> Two QA per dev??
QA is a lot cheaper than dev. If your goal is to make quality software* on a fixed budget, you want to be QA-heavy.
* Note: the OS definition of "quality software" drastically differs from your average app.
I feel that not only should QA staff outnumber developers, but QA staff should have access to development time to design and improve QA tooling.
If you're doing an OS right, the quality is the product. I think MacOS prior to the launch of the iPhone would be the gold standard the kind of product design I'm talking about. At that time they were running circles around Windows XP/7 in terms of new features. They were actually selling the new OSes and folks were happy to pay for each roughly annual upgrade. Often the same hardware got faster with the newer OS.
Lately Microsoft and Apple are racing to the bottom, it seems.
Important to note MS used to have 2 types of QA:
1. SDETs (software design engineer in test) - same pay scale and hiring requirements as SDEs, they did mostly automated testing and wrote automated test harnesses.
2. STEs (software test engineer) - lower pay scale, manual testing, often vendors. MS used to have lots of STE ftes but they fired most of them in the early 2000s (before I joined in 2007).
An ideal ratio of SDETs to SDEs was 1 to 1, but then SDET teams would have STE vendors doing grunt work.
2 people doing QA per dev seems insane even if it’s a lot cheaper. M$ is hardly know for being obsessed with quality, they’d rather have 2 sales per dev (sales is even cheaper, basically pays for itself)

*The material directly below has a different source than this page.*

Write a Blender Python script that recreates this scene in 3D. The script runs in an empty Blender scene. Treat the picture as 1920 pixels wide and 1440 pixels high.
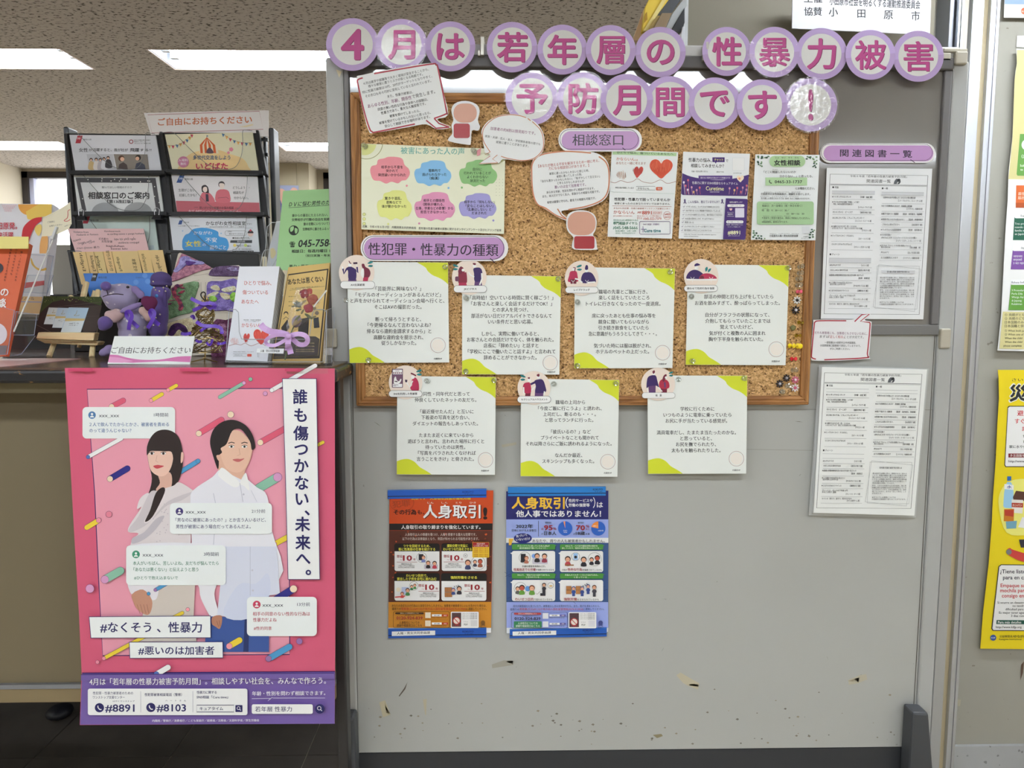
import bpy, bmesh, math, random
from mathutils import Vector, Matrix
R = math.radians
rnd = random.Random(7)
scene = bpy.context.scene
COL = scene.collection
# ------------------------------------------------------------------ camera
F = 1442.0
EYE = Vector((0, 0, 1.5))
YAW, PIT = R(1.1), R(5.8)
FW = Vector((math.sin(YAW)*math.cos(PIT), math.cos(YAW)*math.cos(PIT), -math.sin(PIT)))
RT = Vector((math.cos(YAW), -math.sin(YAW), 0))
UP = RT.cross(FW)
cd = bpy.data.cameras.new('camera')
cd.sensor_width = 36
cd.lens = F/1920*36
cd.clip_start = 0.02
cam = bpy.data.objects.new('camera', cd)
COL.objects.link(cam)
cam.matrix_world = Matrix(((RT.x, UP.x, -FW.x, EYE.x), (RT.y, UP.y, -FW.y, EYE.y), (RT.z, UP.z, -FW.z, EYE.z), (0, 0, 0, 1)))
scene.camera = cam
# ------------------------------------------------------------------ view, world
scene.view_settings.view_transform = 'Standard'
scene.view_settings.look = 'None'
scene.view_settings.gamma = 1
scene.view_settings.use_curve_mapping = False
scene.view_settings.exposure = 0.41
scene.cycles.use_denoising = True
scene.cycles.max_bounces = 8
scene.cycles.transparent_max_bounces = 24
scene.cycles.caustics_reflective = False
scene.cycles.caustics_refractive = False
w = bpy.data.worlds.new('world')
scene.world = w
w.use_nodes = True
w.node_tree.nodes['Background'].inputs[0].default_value = (0.75, 0.85, 1, 1)
w.node_tree.nodes['Background'].inputs[1].default_value = 1.0
TUBE = 30.0          # emission of the fluorescent tubes
WINDOW = 1.6         # daylight behind the blinds

# ------------------------------------------------------------------ pixels to real places
def ray(px, py):
    return FW + RT*((px-960)/F) + UP*((720-py)/F)
def on(px, py, Y):
    d = ray(px, py)
    return EYE + d*(Y/d.y)
def onz(px, py, Z):
    d = ray(px, py)
    return EYE + d*((Z-EYE.z)/d.z)
class Plane:
    def __init__(s, Y, px=None, py=None, tilt=0, yaw=0):
        s.p = on(px, py, Y) if px is not None else Vector((0, Y, 0))
        n = Vector((0, -math.cos(R(tilt)), math.sin(R(tilt))))
        n.rotate(Matrix.Rotation(R(yaw), 3, 'Z'))
        s.n = n
    def hit(s, px, py):
        d = ray(px, py)
        return EYE + d*((s.p-EYE).dot(s.n)/d.dot(s.n))

# ------------------------------------------------------------------ materials
def lin(c):
    c = c/255
    return c/12.92 if c <= .04045 else ((c+.055)/1.055)**2.4
KALB = 1.15
MATS = {}
def mat(rgb, rough=.6, metal=0, spec=.5, k=None, bump=None, emit=0):
    key = (rgb, rough, metal, spec, k, bump, emit)
    if key in MATS: return MATS[key]
    m = bpy.data.materials.new('mat_%d' % len(MATS))
    m.use_nodes = True
    b = m.node_tree.nodes['Principled BSDF']
    kk = KALB if k is None else k
    col = tuple(min(.92, lin(c)*kk) for c in rgb)+(1,)
    b.inputs['Base Color'].default_value = col
    b.inputs['Roughness'].default_value = rough
    b.inputs['Metallic'].default_value = metal
    b.inputs['Specular IOR Level'].default_value = spec
    if emit:
        b.inputs['Emission Color'].default_value = col
        b.inputs['Emission Strength'].default_value = emit
    if bump:
        nt = m.node_tree
        tc = nt.nodes.new('ShaderNodeTexCoord')
        n = nt.nodes.new('ShaderNodeTexNoise'); n.inputs['Scale'].default_value = bump[0]; n.inputs['Detail'].default_value = 3
        bp = nt.nodes.new('ShaderNodeBump'); bp.inputs['Strength'].default_value = bump[1]; bp.inputs['Distance'].default_value = bump[2]
        nt.links.new(tc.outputs['Object'], n.inputs['Vector'])
        nt.links.new(n.outputs['Fac'], bp.inputs['Height'])
        nt.links.new(bp.outputs['Normal'], b.inputs['Normal'])
    MATS[key] = m
    return m
def nodes_mat(name):
    m = bpy.data.materials.new(name); m.use_nodes = True
    nt = m.node_tree
    return m, nt, nt.nodes['Principled BSDF']
def N(nt, typ, **kw):
    n = nt.nodes.new(typ)
    for k, v in kw.items():
        if k.startswith('_'): setattr(n, k[1:], v)
        else: n.inputs[k.replace('__', ' ')].default_value = v
    return n
def ramp(nt, stops):
    r = nt.nodes.new('ShaderNodeValToRGB')
    e = r.color_ramp.elements
    while len(e) < len(stops): e.new(.5)
    for i, (p, c) in enumerate(stops):
        e[i].position = p
        e[i].color = (c if len(c) == 4 else tuple(c)+(1,)) if not isinstance(c, (int, float)) else (c, c, c, 1)
    return r
def L3(r, g, b, k=1.15): return tuple(min(.92, lin(v)*k) for v in (r, g, b))+(1,)
def clear_mat(name, tint=(1, 1, 1), gloss=.10, rough=.04, bump=None, edge=1.45):
    m = bpy.data.materials.new(name); m.use_nodes = True
    nt = m.node_tree
    for n in list(nt.nodes):
        if n.type == 'BSDF_PRINCIPLED': nt.nodes.remove(n)
    out = nt.nodes['Material Output']
    t = N(nt, 'ShaderNodeBsdfTransparent'); t.inputs[0].default_value = tuple(tint)+(1,)
    g = N(nt, 'ShaderNodeBsdfGlossy'); g.inputs['Roughness'].default_value = rough
    lw = N(nt, 'ShaderNodeLayerWeight'); lw.inputs['Blend'].default_value = .5
    fr = N(nt, 'ShaderNodeMath', _operation='POWER'); fr.inputs[1].default_value = 5; nt.links.new(lw.outputs['Facing'], fr.inputs[0])
    ma = N(nt, 'ShaderNodeMath', _operation='ADD'); ma.inputs[1].default_value = gloss
    mx = N(nt, 'ShaderNodeMixShader')
    nt.links.new(fr.outputs[0], ma.inputs[0]); nt.links.new(ma.outputs[0], mx.inputs[0])
    nt.links.new(t.outputs[0], mx.inputs[1]); nt.links.new(g.outputs[0], mx.inputs[2])
    nt.links.new(mx.outputs[0], out.inputs[0])
    if bump:
        tc = N(nt, 'ShaderNodeTexCoord'); n = N(nt, 'ShaderNodeTexNoise', Scale=bump[0], Detail=2.0)
        bp = N(nt, 'ShaderNodeBump', Strength=bump[1], Distance=bump[2])
        nt.links.new(tc.outputs['Object'], n.inputs['Vector'])
        nt.links.new(n.outputs['Fac'], bp.inputs['Height']); nt.links.new(bp.outputs['Normal'], g.inputs['Normal'])
    return m
CLEAR = clear_mat('clear_acrylic', (.97, .98, .99), .05, .03)
FILM = clear_mat('laminate_film', (1, 1, 1), .05, .05, (25, .10, .003))
FILM2 = clear_mat('laminate_film_wrinkled', (1, 1, 1), .12, .12, (70, .32, .003))
FILM3 = clear_mat('laminate_film_waved', (1, 1, 1), .022, .10, (50, .25, .003))
PINCLEAR = clear_mat('clear_pin', (.93, .95, .94), .22, .06)

# ------------------------------------------------------------------ objects
def tag(o, label=None, cat=None, group=None, kind=None):
    if label: o['label'] = label
    if cat: o['category'] = cat
    if group: o['group'] = group
    if kind: o['kind'] = kind
    return o
def mesh_obj(name, verts, faces, m, parent=None, org=None, smooth=False):
    """verts in world space"""
    if parent is not None: o0 = wloc(parent)
    elif org is not None: o0 = Vector(org)
    else:
        lo = Vector([min(v[i] for v in verts) for i in range(3)]); hi = Vector([max(v[i] for v in verts) for i in range(3)])
        o0 = (lo+hi)/2; o0.z = lo.z
    me = bpy.data.meshes.new(name)
    me.from_pydata([tuple(Vector(v)-o0) for v in verts], [], faces)
    me.validate()
    if smooth:
        me.polygons.foreach_set('use_smooth', [True]*len(me.polygons))
    me.materials.append(m)
    o = bpy.data.objects.new(name, me)
    COL.objects.link(o)
    if parent is not None:
        o.parent = parent
    else: o.location = o0
    return o
def wloc(o):
    v = Vector(o.location)
    while o.parent: o = o.parent; v += o.location
    return v
def empty(name, loc, label, cat, group=None):
    o = bpy.data.objects.new(name, None); COL.objects.link(o); o.location = loc
    o.empty_display_size = .02
    return tag(o, label, cat, group)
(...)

> QA is a lot cheaper than dev.
QA is definitely one of those "you get what you pay for". A dev just bangs out code on what is assumed "happy path" which means the user uses it as the dev expects. QA has to some how think of all the inane ways that a user will actually try using the thing knowing that not all users are technically savvy at all. They are actively trying to break things not just feed in clean data to produce expected outputs. Let's face it, that's exactly what devs do when they "test". They are specifically trying to get unexpected outputs to see how things behave. At least, good QA teams do.
I worked with a QA person who I actively told anyone that listened that the specific QA person deserved a higher salary than I did as the dev. They caught some crazy situations where product was much better after fixing.